§ **Set task**
Return all of the data exactly as written, without the pictures.

------------------------------------------------------------

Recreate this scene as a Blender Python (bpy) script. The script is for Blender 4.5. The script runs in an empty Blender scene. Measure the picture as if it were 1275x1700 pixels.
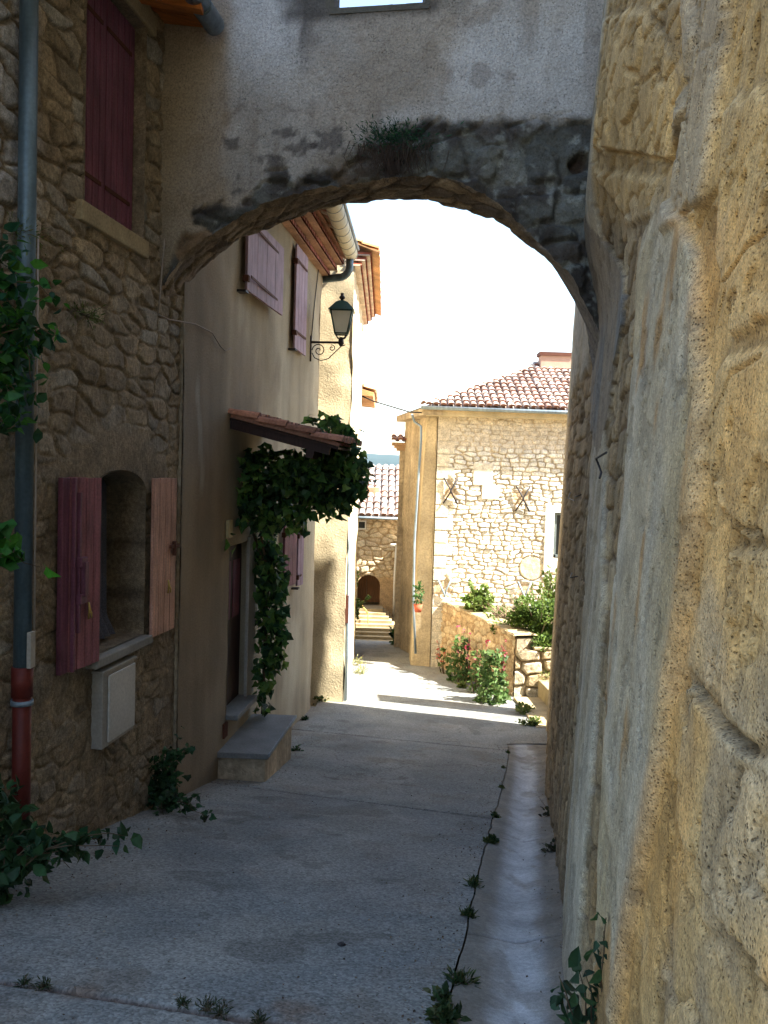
import bpy, math, random
import numpy as np
from mathutils import Vector, Matrix
rng = np.random.default_rng(7)
random.seed(7)
S = bpy.context.scene
COL = S.collection
# ------------------------------------------------------------------ camera
PITCH, ROLL, F, CX, CY = -2.7, 1.7, 1450.0, 637.5, 850.0
cam = bpy.data.cameras.new('camera'); camo = bpy.data.objects.new('camera', cam); COL.objects.link(camo)
cam.sensor_fit = 'VERTICAL'; cam.sensor_height = 36.0; cam.lens = F / 1700 * 36
cam.clip_start = 0.05; cam.clip_end = 20000
RM = Matrix.Rotation(math.radians(90 + PITCH), 4, 'X') @ Matrix.Rotation(math.radians(ROLL), 4, 'Z')
camo.matrix_world = RM
S.camera = camo
# ------------------------------------------------------------------ light
SUN_AZ, SUN_EL = 109.0, 50.0          # azimuth clockwise from +Y
az, el = math.radians(SUN_AZ), math.radians(SUN_EL)
to_sun = Vector((math.sin(az) * math.cos(el), math.cos(az) * math.cos(el), math.sin(el)))
sl = bpy.data.lights.new('sun', 'SUN'); sl.energy = 5.0; sl.angle = math.radians(0.53); sl.color = (1.0, 0.95, 0.86)
so = bpy.data.objects.new('sun', sl); COL.objects.link(so)
so.rotation_euler = to_sun.to_track_quat('Z', 'Y').to_euler()
w = bpy.data.worlds.new('World'); S.world = w; w.use_nodes = True
nt = w.node_tree; nt.nodes.clear()
sky = nt.nodes.new('ShaderNodeTexSky'); sky.sky_type = 'NISHITA'; sky.sun_disc = False
sky.sun_elevation = el; sky.sun_rotation = az; sky.dust_density = 1.5; sky.air_density = 1.2; sky.altitude = 200
bg = nt.nodes.new('ShaderNodeBackground'); bg.inputs[1].default_value = 0.095
wo = nt.nodes.new('ShaderNodeOutputWorld')
nt.links.new(sky.outputs[0], bg.inputs[0]); nt.links.new(bg.outputs[0], wo.inputs[0])
S.view_settings.view_transform = 'Standard'; S.view_settings.look = 'None'; S.view_settings.gamma = 1
S.view_settings.exposure = 2.5
try:
    S.cycles.max_bounces = 8; S.cycles.diffuse_bounces = 6
except Exception: pass

# ------------------------------------------------------------------ geometry of the site (eye = origin)
R3 = RM.to_3x3()
def ray(px, py):
    d = R3 @ Vector(((px - CX) / F, -(py - CY) / F, -1.0)); return d / d.y
def atY(px, py, Y): return ray(px, py) * Y
def hit(px, py, x0, k):                      # plane X = x0 + k*Y
    d = ray(px, py); return d * (x0 / (d.x - k))
def hitL(px, py): return hit(px, py, -3.6, .14)
H0, HK = -3.13, .098
def hit2(px, py): return hit(px, py, H0, HK)
A0, AK = 8.50, -.17                          # arch face Y = A0 + AK*X
def hitA(px, py, off=0.0):
    d = ray(px, py); return d * ((A0 + off) / (1 - AK * d.x))
GT = ([-40, 0, 6.4, 11.2, 15.75, 18.5, 25, 31, 40, 60, 200, 1500, 9000],
      [-1.2, -1.72, -3.05, -4.05, -4.74, -4.98, -5.52, -5.9, -6.4, -11, -50, -60, -60])
def gz(x, y):
    s = y + .16 * np.minimum(np.maximum(np.asarray(x, float) + 2.2, -1), 8)
    return np.interp(s, GT[0], GT[1])
def hitG(px, py):
    d = ray(px, py); Y = 8.0
    for _ in range(60):
        z = float(gz(d.x * Y, Y)); Y = .5 * Y + .5 * (z / d.z)
    return Vector((d.x * Y, Y, float(gz(d.x * Y, Y))))
RB = ([-6, 0, 1, 3.73, 4.89, 5.93, 9.03, 11.28, 16.44, 20], [-.75, .30, .50, .95, 1.14, 1.34, 1.88, 2.24, 3.25, 3.9])
def rbase(y): return np.interp(y, RB[0], RB[1])

# ------------------------------------------------------------------ numpy noise
def _h(ix, iy, seed):
    n = (ix.astype(np.int64) * 374761393 + iy.astype(np.int64) * 668265263 + seed * 974634777) & 0xffffffff
    n = ((n ^ (n >> 13)) * 1274126177) & 0xffffffff
    return ((n ^ (n >> 16)) & 0xffffff) / float(0xffffff)
def vn(x, y, seed=0):
    x = np.asarray(x, float); y = np.asarray(y, float)
    ix = np.floor(x); iy = np.floor(y); fx = x - ix; fy = y - iy
    fx = fx * fx * (3 - 2 * fx); fy = fy * fy * (3 - 2 * fy)
    a = _h(ix, iy, seed); b = _h(ix + 1, iy, seed); c = _h(ix, iy + 1, seed); d = _h(ix + 1, iy + 1, seed)
    return (a + (b - a) * fx) * (1 - fy) + (c + (d - c) * fx) * fy
def fbm(x, y, seed=0, o=4, g=.5):
    t = 0; a = 1; s = 0
    for i in range(o):
        t = t + a * vn(x * 2**i + 13.7 * i, y * 2**i + 5.3 * i, seed + i); s += a; a *= g
    return t / s
def sst(a, b, x):
    t = np.clip((x - a) / (b - a), 0, 1); return t * t * (3 - 2 * t)
def stones(u, v, sw=.32, sh=.17, jit=.38, warp=.06, seed=1, p=2.6):
    """irregular coursed rubble: returns edge distance (m), three random numbers per stone, local tilt coords"""
    u = u + warp * 2 * (fbm(u * 2.2, v * 2.2, seed + 50) - .5) * 2
    v = v + warp * 2 * (fbm(u * 1.7 + 9, v * 2.5, seed + 60) - .5) * 2
    r0 = np.floor(v / sh)
    best = np.full(u.shape, 9.); sec = np.full(u.shape, 9.); bi = np.zeros(u.shape); bj = np.zeros(u.shape)
    du_b = np.zeros(u.shape); dv_b = np.zeros(u.shape)
    for dj in (-2, -1, 0, 1, 2):
        j = r0 + dj
        roww = sw * (0.75 + .6 * _h(j, j * 0 + 3, seed))
        off = _h(j, j * 0 + 7, seed + 1) * roww
        i0 = np.floor((u - off) / roww)
        for di in (-2, -1, 0, 1, 2):
            i = i0 + di
            cu = off + (i + .5 + (2 * _h(i, j, seed + 2) - 1) * jit) * roww
            cv = (j + .5 + (2 * _h(i, j, seed + 3) - 1) * jit * .8) * sh
            du = (u - cu) / (sw * .95); dv = (v - cv) / sh
            d = (np.abs(du)**p + np.abs(dv)**p)**(1 / p)
            m = d < best
            sec = np.where(m, best, np.minimum(sec, d))
            bi = np.where(m, i, bi); bj = np.where(m, j, bj)
            du_b = np.where(m, du, du_b); dv_b = np.where(m, dv, dv_b)
            best = np.where(m, d, best)
    e = (sec - best) * .5 * sh * 1.4
    return e, _h(bi, bj, seed + 4), _h(bi, bj, seed + 5), _h(bi, bj, seed + 6), du_b, dv_b
def mixc(a, b, t): return a + (b - a) * t[..., None]
C = lambda *c: np.array(c, float)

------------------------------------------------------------

§ **Solution for this exercise**
Recreate this scene as a Blender Python (bpy) script. The script is for Blender 4.5. The script runs in an empty Blender scene. Measure the picture as if it were 1275x1700 pixels.
import bpy, math, random
import numpy as np
from mathutils import Vector, Matrix
rng = np.random.default_rng(7)
random.seed(7)
S = bpy.context.scene
COL = S.collection
# ------------------------------------------------------------------ camera
PITCH, ROLL, F, CX, CY = -2.7, 1.7, 1450.0, 637.5, 850.0
cam = bpy.data.cameras.new('camera'); camo = bpy.data.objects.new('camera', cam); COL.objects.link(camo)
cam.sensor_fit = 'VERTICAL'; cam.sensor_height = 36.0; cam.lens = F / 1700 * 36
cam.clip_start = 0.05; cam.clip_end = 20000
RM = Matrix.Rotation(math.radians(90 + PITCH), 4, 'X') @ Matrix.Rotation(math.radians(ROLL), 4, 'Z')
camo.matrix_world = RM
S.camera = camo
# ------------------------------------------------------------------ light
SUN_AZ, SUN_EL = 109.0, 50.0          # azimuth clockwise from +Y
az, el = math.radians(SUN_AZ), math.radians(SUN_EL)
to_sun = Vector((math.sin(az) * math.cos(el), math.cos(az) * math.cos(el), math.sin(el)))
sl = bpy.data.lights.new('sun', 'SUN'); sl.energy = 5.0; sl.angle = math.radians(0.53); sl.color = (1.0, 0.95, 0.86)
so = bpy.data.objects.new('sun', sl); COL.objects.link(so)
so.rotation_euler = to_sun.to_track_quat('Z', 'Y').to_euler()
w = bpy.data.worlds.new('World'); S.world = w; w.use_nodes = True
nt = w.node_tree; nt.nodes.clear()
sky = nt.nodes.new('ShaderNodeTexSky'); sky.sky_type = 'NISHITA'; sky.sun_disc = False
sky.sun_elevation = el; sky.sun_rotation = az; sky.dust_density = 1.5; sky.air_density = 1.2; sky.altitude = 200
bg = nt.nodes.new('ShaderNodeBackground'); bg.inputs[1].default_value = 0.095
wo = nt.nodes.new('ShaderNodeOutputWorld')
nt.links.new(sky.outputs[0], bg.inputs[0]); nt.links.new(bg.outputs[0], wo.inputs[0])
S.view_settings.view_transform = 'Standard'; S.view_settings.look = 'None'; S.view_settings.gamma = 1
S.view_settings.exposure = 2.5
try:
    S.cycles.max_bounces = 8; S.cycles.diffuse_bounces = 6
except Exception: pass

# ------------------------------------------------------------------ geometry of the site (eye = origin)
R3 = RM.to_3x3()
def ray(px, py):
    d = R3 @ Vector(((px - CX) / F, -(py - CY) / F, -1.0)); return d / d.y
def atY(px, py, Y): return ray(px, py) * Y
def hit(px, py, x0, k):                      # plane X = x0 + k*Y
    d = ray(px, py); return d * (x0 / (d.x - k))
def hitL(px, py): return hit(px, py, -3.6, .14)
H0, HK = -3.13, .098
def hit2(px, py): return hit(px, py, H0, HK)
A0, AK = 8.50, -.17                          # arch face Y = A0 + AK*X
def hitA(px, py, off=0.0):
    d = ray(px, py); return d * ((A0 + off) / (1 - AK * d.x))
GT = ([-40, 0, 6.4, 11.2, 15.75, 18.5, 25, 31, 40, 60, 200, 1500, 9000],
      [-1.2, -1.72, -3.05, -4.05, -4.74, -4.98, -5.52, -5.9, -6.4, -11, -50, -60, -60])
def gz(x, y):
    s = y + .16 * np.minimum(np.maximum(np.asarray(x, float) + 2.2, -1), 8)
    return np.interp(s, GT[0], GT[1])
def hitG(px, py):
    d = ray(px, py); Y = 8.0
    for _ in range(60):
        z = float(gz(d.x * Y, Y)); Y = .5 * Y + .5 * (z / d.z)
    return Vector((d.x * Y, Y, float(gz(d.x * Y, Y))))
RB = ([-6, 0, 1, 3.73, 4.89, 5.93, 9.03, 11.28, 16.44, 20], [-.75, .30, .50, .95, 1.14, 1.34, 1.88, 2.24, 3.25, 3.9])
def rbase(y): return np.interp(y, RB[0], RB[1])

# ------------------------------------------------------------------ numpy noise
def _h(ix, iy, seed):
    n = (ix.astype(np.int64) * 374761393 + iy.astype(np.int64) * 668265263 + seed * 974634777) & 0xffffffff
    n = ((n ^ (n >> 13)) * 1274126177) & 0xffffffff
    return ((n ^ (n >> 16)) & 0xffffff) / float(0xffffff)
def vn(x, y, seed=0):
    x = np.asarray(x, float); y = np.asarray(y, float)
    ix = np.floor(x); iy = np.floor(y); fx = x - ix; fy = y - iy
    fx = fx * fx * (3 - 2 * fx); fy = fy * fy * (3 - 2 * fy)
    a = _h(ix, iy, seed); b = _h(ix + 1, iy, seed); c = _h(ix, iy + 1, seed); d = _h(ix + 1, iy + 1, seed)
    return (a + (b - a) * fx) * (1 - fy) + (c + (d - c) * fx) * fy
def fbm(x, y, seed=0, o=4, g=.5):
    t = 0; a = 1; s = 0
    for i in range(o):
        t = t + a * vn(x * 2**i + 13.7 * i, y * 2**i + 5.3 * i, seed + i); s += a; a *= g
    return t / s
def sst(a, b, x):
    t = np.clip((x - a) / (b - a), 0, 1); return t * t * (3 - 2 * t)
def stones(u, v, sw=.32, sh=.17, jit=.38, warp=.06, seed=1, p=2.6):
    """irregular coursed rubble: returns edge distance (m), three random numbers per stone, local tilt coords"""
    u = u + warp * 2 * (fbm(u * 2.2, v * 2.2, seed + 50) - .5) * 2
    v = v + warp * 2 * (fbm(u * 1.7 + 9, v * 2.5, seed + 60) - .5) * 2
    r0 = np.floor(v / sh)
    best = np.full(u.shape, 9.); sec = np.full(u.shape, 9.); bi = np.zeros(u.shape); bj = np.zeros(u.shape)
    du_b = np.zeros(u.shape); dv_b = np.zeros(u.shape)
    for dj in (-2, -1, 0, 1, 2):
        j = r0 + dj
        roww = sw * (0.75 + .6 * _h(j, j * 0 + 3, seed))
        off = _h(j, j * 0 + 7, seed + 1) * roww
        i0 = np.floor((u - off) / roww)
        for di in (-2, -1, 0, 1, 2):
            i = i0 + di
            cu = off + (i + .5 + (2 * _h(i, j, seed + 2) - 1) * jit) * roww
            cv = (j + .5 + (2 * _h(i, j, seed + 3) - 1) * jit * .8) * sh
            du = (u - cu) / (sw * .95); dv = (v - cv) / sh
            d = (np.abs(du)**p + np.abs(dv)**p)**(1 / p)
            m = d < best
            sec = np.where(m, best, np.minimum(sec, d))
            bi = np.where(m, i, bi); bj = np.where(m, j, bj)
            du_b = np.where(m, du, du_b); dv_b = np.where(m, dv, dv_b)
            best = np.where(m, d, best)
    e = (sec - best) * .5 * sh * 1.4
    return e, _h(bi, bj, seed + 4), _h(bi, bj, seed + 5), _h(bi, bj, seed + 6), du_b, dv_b
def mixc(a, b, t): return a + (b - a) * t[..., None]
C = lambda *c: np.array(c, float)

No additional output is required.